Her first book “AIDS in Odessa” about the AIDS epidemic in Ukraine was published by Hatje Cantz in 2008. Solo and group exhibitions followed, among others in Hamburg, Mannheim and New York. Her second book “Land ohne Eltern” was published by Kehrer Verlag in November 2012 and in a second edition in June 2016. Here she dealt with labour migration from the Republic of Moldova and accompanied divided families for several years. The children in Moldova and their parents, most of whom live illegally in Italy, the country in the EU to which most Moldovans emigrate. The associated exhibition has been touring for seven years and has been shown as a solo exhibition as well as in group exhibitions, for example at the Stadtmuseum in Munich, the Hamburger Kunsthalle and the Blue Sky Gallery in Portland, Oregon. A selection of her works is in the collection of the Folkwang Museum, the Stadtmuseum Munich and the Open Society Foundation in New York.

Winterreise by Luc Delahaye

The little paperback book, which bears the same name as Schubert’s song cycle, has accompanied me more than any other photo book. I took it with me to Odessa in 2006 when I photographed my project AIDS in Odessa. There it inspired me for three months and was at the same time a comfort because it showed me pictures of what I myself experienced on a daily basis. Winterreise is a melancholy road trip. Luc Delahaye travelled through Russia in the winter of 1998/99. Invited into the homes and lives of ordinary people, he has created an intimate, moving and revealing portrait of a harsh land where he finds beauty and sadness in equal measure.
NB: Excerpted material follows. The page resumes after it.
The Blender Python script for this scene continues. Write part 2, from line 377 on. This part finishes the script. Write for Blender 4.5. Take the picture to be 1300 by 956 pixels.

Knit Club by Carolyn Drake

I’ve been an admirer of Carolyn Drake’s work for what must be 15 years, from her National Geographic coverage of the Lubavitch Jewish community in Brooklyn to her recent garden installations during the Corona Lockdown.

Her fourth book, Knit Club, is out in the fall of 2020 and is my new favorite. Carolyn collaborated with a circle of women in Water Valley, Mississippi for several years for this project and developed the photographs together. They appear to have been created in a creative game, creating a mysterious tension between the real and the supernatural – where the broadest themes are explorations of femininity and motherhood.

Die Tage – Das Leben von Andreas Mader

In 2013 I saw some pictures of the series for the first time in a group exhibition and met Andreas Mader by chance a short time later. Before the work was then published as a book in 2019, I had viewed it digitally many, many times.

Andreas Mader has been portraying his friends for 30 years, at first casually during his studies, then at some point very consciously and with the large format camera.

The result is a series of portraits that are both very affectionate and unsentimental, which take you on a journey through the lives of these friends and, at the same time, tell the story of their lives like a large puzzle, a condensed, grand narrative: “About love, hope, the growing up of children, the change of the outer appearance, about loss and transience”, he says himself.